Given problem:
Your task is to quote the records from their first line through the line containing "COL = scene.collection", with nothing added or left out.

Task input:
- - - - -
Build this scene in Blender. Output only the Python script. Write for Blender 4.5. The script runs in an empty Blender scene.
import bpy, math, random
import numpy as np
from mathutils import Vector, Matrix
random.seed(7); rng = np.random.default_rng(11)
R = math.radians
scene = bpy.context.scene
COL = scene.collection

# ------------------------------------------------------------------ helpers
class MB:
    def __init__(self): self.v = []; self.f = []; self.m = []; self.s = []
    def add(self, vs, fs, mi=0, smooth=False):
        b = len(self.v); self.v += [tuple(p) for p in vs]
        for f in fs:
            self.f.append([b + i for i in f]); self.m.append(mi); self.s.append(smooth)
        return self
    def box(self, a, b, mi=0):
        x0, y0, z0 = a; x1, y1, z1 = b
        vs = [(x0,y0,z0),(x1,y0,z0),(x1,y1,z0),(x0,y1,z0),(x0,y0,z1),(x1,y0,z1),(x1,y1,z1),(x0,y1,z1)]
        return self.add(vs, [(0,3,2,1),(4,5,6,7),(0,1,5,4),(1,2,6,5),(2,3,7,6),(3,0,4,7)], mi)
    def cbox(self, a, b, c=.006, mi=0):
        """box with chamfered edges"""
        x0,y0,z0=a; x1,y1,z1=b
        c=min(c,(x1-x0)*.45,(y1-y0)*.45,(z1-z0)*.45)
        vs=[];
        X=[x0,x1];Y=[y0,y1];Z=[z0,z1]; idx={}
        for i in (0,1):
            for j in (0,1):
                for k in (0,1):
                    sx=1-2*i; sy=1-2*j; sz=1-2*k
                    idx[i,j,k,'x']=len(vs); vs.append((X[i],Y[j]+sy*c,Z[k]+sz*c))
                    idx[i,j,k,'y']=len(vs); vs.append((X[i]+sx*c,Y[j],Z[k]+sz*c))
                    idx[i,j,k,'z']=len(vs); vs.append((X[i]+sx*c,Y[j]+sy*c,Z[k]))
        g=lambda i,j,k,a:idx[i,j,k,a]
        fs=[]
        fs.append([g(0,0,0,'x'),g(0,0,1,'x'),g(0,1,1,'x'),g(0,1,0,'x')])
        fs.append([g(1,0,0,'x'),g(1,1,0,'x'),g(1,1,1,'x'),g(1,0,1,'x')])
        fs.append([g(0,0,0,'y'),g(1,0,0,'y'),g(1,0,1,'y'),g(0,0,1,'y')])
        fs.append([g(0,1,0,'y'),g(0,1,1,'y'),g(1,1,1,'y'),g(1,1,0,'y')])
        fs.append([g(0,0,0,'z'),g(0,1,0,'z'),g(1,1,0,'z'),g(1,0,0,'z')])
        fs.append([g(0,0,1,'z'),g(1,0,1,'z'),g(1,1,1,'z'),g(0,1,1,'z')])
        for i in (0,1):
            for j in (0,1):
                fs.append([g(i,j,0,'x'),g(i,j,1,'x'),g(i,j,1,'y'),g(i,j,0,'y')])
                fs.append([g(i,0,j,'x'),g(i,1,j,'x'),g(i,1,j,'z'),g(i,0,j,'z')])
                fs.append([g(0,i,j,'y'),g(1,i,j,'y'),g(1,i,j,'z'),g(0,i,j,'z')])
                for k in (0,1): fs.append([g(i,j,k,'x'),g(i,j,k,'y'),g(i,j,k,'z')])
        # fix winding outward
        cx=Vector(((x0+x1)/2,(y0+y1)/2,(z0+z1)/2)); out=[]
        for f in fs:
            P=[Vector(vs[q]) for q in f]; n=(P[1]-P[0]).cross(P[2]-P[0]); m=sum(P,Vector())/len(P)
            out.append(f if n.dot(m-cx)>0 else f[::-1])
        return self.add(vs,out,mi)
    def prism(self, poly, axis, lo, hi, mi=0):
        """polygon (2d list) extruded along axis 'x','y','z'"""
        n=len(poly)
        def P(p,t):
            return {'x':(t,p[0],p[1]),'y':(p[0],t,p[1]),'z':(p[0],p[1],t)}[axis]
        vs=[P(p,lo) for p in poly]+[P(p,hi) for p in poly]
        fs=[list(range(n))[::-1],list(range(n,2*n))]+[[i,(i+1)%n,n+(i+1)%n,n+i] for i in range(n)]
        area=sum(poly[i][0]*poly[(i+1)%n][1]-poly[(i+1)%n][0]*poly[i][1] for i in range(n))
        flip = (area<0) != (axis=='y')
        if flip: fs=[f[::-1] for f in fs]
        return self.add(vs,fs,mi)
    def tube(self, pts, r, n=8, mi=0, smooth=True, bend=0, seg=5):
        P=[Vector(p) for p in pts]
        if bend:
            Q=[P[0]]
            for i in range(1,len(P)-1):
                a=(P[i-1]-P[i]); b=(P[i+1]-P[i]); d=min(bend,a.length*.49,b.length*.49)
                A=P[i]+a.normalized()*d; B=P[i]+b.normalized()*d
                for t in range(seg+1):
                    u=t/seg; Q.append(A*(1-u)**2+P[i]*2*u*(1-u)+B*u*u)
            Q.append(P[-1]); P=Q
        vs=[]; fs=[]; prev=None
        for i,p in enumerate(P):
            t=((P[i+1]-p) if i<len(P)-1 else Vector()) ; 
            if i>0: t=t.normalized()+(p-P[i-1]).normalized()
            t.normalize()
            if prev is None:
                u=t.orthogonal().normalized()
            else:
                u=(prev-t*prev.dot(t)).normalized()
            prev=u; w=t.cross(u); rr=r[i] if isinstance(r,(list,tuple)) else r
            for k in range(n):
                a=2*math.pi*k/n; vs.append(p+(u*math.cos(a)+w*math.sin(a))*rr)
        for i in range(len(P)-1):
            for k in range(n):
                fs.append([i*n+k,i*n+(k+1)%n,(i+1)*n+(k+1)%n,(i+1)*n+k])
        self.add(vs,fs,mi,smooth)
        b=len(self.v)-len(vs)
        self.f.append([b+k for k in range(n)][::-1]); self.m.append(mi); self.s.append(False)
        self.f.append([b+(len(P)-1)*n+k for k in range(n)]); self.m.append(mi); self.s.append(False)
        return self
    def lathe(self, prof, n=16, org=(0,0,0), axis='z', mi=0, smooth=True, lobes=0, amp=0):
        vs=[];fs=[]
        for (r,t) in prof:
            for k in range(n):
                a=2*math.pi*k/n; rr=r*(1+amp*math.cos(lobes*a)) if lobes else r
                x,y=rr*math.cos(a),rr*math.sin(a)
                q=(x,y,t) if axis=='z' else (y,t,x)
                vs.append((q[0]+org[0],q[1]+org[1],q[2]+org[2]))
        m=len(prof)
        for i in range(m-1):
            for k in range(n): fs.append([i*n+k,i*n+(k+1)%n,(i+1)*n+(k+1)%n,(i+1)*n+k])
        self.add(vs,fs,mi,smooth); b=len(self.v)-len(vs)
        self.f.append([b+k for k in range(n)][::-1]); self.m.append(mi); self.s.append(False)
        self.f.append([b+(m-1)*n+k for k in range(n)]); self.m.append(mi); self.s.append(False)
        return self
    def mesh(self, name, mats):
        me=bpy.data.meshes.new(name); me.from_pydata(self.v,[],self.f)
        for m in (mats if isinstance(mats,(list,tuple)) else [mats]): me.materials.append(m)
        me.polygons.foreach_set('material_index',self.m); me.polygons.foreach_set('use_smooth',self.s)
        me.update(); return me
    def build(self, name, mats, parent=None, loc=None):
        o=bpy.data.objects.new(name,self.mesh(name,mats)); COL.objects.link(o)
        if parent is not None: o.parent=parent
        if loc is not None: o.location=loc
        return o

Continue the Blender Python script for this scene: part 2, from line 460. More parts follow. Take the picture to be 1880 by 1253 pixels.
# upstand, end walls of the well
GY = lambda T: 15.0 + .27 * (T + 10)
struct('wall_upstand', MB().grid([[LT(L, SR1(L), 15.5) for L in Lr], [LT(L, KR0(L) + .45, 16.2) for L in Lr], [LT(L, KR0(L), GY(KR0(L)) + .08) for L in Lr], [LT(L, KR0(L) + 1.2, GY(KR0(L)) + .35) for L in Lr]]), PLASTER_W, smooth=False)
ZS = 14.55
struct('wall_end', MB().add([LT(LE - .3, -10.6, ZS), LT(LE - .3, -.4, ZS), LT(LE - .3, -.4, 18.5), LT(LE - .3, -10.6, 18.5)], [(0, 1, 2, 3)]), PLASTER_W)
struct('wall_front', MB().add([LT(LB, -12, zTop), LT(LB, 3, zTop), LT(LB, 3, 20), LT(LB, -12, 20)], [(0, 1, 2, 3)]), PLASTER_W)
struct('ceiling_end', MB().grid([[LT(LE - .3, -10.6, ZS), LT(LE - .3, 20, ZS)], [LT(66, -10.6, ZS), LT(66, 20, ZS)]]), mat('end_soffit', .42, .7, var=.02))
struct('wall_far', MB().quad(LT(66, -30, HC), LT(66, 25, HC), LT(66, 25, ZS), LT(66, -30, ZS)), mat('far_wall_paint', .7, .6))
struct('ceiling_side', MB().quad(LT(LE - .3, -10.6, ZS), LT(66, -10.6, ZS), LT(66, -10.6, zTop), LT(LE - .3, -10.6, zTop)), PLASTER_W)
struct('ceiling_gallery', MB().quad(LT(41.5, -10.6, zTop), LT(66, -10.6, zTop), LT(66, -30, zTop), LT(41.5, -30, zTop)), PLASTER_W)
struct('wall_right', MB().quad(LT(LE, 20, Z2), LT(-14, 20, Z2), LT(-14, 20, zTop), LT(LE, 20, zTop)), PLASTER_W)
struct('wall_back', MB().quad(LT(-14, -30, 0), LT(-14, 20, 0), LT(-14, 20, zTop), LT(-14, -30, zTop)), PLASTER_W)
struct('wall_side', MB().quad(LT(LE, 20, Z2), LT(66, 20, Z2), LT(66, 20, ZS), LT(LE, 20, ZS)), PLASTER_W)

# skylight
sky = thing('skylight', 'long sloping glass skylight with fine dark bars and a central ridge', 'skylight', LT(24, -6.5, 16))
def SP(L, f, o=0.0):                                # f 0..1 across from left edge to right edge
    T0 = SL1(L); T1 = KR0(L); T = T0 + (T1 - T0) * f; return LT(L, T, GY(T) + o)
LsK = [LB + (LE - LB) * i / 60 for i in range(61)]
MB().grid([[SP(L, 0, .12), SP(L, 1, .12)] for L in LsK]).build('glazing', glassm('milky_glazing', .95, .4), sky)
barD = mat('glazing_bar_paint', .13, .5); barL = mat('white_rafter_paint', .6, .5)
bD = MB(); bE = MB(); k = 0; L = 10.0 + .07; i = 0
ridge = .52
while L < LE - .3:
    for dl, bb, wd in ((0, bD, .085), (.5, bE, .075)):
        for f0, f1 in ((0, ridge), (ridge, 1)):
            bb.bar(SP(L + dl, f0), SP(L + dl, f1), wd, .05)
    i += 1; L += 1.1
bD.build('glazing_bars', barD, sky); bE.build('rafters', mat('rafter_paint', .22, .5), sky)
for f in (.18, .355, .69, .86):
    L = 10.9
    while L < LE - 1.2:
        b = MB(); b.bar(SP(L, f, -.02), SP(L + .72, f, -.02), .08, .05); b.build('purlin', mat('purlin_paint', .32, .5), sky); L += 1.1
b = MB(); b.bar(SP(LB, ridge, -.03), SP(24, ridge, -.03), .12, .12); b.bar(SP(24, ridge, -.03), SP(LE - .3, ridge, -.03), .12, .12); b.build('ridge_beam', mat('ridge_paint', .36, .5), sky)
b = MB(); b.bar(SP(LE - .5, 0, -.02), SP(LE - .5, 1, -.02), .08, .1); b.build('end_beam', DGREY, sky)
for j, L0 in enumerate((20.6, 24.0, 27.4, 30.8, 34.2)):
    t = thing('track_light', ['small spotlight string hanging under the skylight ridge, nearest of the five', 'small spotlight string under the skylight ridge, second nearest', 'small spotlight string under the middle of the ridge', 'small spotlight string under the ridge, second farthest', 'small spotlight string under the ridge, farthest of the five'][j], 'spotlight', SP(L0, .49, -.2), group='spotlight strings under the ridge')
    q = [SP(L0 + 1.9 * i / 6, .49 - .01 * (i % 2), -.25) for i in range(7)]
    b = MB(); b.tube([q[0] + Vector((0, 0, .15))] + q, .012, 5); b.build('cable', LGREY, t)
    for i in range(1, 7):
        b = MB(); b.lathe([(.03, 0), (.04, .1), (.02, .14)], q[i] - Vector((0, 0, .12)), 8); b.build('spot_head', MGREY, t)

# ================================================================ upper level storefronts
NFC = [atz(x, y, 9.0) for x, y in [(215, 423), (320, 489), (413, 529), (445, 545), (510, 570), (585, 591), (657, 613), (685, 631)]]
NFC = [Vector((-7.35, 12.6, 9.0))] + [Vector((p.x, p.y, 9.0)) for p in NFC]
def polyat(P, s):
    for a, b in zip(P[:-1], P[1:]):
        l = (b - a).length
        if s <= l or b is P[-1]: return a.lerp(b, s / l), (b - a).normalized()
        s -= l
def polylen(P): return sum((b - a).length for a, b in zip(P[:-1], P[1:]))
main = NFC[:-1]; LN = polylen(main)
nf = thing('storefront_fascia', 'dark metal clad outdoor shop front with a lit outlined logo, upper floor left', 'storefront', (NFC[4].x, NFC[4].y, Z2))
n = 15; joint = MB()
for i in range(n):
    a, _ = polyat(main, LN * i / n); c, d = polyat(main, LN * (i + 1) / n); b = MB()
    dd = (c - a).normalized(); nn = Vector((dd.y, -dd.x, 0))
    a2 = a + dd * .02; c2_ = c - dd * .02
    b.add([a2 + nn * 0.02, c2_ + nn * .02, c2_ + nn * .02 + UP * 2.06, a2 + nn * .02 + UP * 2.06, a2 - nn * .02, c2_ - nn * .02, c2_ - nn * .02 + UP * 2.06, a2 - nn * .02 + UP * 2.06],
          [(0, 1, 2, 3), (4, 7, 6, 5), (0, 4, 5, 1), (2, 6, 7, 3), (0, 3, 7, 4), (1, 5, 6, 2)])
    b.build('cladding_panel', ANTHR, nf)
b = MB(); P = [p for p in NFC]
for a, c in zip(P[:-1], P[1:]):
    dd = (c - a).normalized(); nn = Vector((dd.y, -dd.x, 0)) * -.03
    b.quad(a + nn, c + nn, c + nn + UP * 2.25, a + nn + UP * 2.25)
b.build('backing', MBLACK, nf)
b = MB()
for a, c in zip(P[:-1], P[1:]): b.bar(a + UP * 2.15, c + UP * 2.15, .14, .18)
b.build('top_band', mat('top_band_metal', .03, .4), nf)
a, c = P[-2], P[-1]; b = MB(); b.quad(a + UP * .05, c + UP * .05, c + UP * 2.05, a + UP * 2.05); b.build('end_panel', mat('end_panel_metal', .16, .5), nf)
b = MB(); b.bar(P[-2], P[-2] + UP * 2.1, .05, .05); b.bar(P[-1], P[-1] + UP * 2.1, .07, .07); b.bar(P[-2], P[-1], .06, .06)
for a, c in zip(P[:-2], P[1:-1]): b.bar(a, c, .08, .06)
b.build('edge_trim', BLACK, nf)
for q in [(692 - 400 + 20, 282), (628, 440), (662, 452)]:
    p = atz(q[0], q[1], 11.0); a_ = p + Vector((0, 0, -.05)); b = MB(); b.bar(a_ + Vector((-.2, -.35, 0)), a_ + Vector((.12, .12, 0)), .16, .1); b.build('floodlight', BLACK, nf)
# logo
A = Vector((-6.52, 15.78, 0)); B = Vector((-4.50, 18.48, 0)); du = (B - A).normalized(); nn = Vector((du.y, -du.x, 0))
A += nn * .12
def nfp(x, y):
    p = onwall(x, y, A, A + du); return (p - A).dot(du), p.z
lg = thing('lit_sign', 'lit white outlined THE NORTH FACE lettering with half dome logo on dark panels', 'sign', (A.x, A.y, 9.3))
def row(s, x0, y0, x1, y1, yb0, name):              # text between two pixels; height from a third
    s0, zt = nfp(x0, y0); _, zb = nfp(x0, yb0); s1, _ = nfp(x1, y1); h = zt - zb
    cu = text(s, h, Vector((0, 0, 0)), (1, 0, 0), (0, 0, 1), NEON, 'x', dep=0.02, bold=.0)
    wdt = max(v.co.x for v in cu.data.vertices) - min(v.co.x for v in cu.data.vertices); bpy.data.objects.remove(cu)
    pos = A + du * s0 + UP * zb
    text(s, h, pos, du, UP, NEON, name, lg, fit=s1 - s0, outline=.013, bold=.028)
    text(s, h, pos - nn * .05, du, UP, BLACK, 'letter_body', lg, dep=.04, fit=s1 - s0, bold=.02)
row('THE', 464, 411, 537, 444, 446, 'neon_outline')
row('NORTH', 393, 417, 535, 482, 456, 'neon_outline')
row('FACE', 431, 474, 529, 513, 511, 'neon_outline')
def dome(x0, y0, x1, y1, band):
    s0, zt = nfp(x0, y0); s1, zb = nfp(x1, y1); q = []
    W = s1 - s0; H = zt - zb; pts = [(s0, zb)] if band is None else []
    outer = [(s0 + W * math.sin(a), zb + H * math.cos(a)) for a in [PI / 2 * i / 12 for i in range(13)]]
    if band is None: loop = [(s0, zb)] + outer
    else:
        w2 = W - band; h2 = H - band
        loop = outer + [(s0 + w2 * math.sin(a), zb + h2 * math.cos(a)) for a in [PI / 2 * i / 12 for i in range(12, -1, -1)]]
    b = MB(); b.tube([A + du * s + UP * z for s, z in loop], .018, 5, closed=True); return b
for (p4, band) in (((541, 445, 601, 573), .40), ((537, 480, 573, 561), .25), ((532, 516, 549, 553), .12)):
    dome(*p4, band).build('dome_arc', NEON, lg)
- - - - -
Answer for this exercise:
Build this scene in Blender. Output only the Python script. Write for Blender 4.5. The script runs in an empty Blender scene.
import bpy, math, random
import numpy as np
from mathutils import Vector, Matrix
random.seed(7); rng = np.random.default_rng(11)
R = math.radians
scene = bpy.context.scene
COL = scene.collection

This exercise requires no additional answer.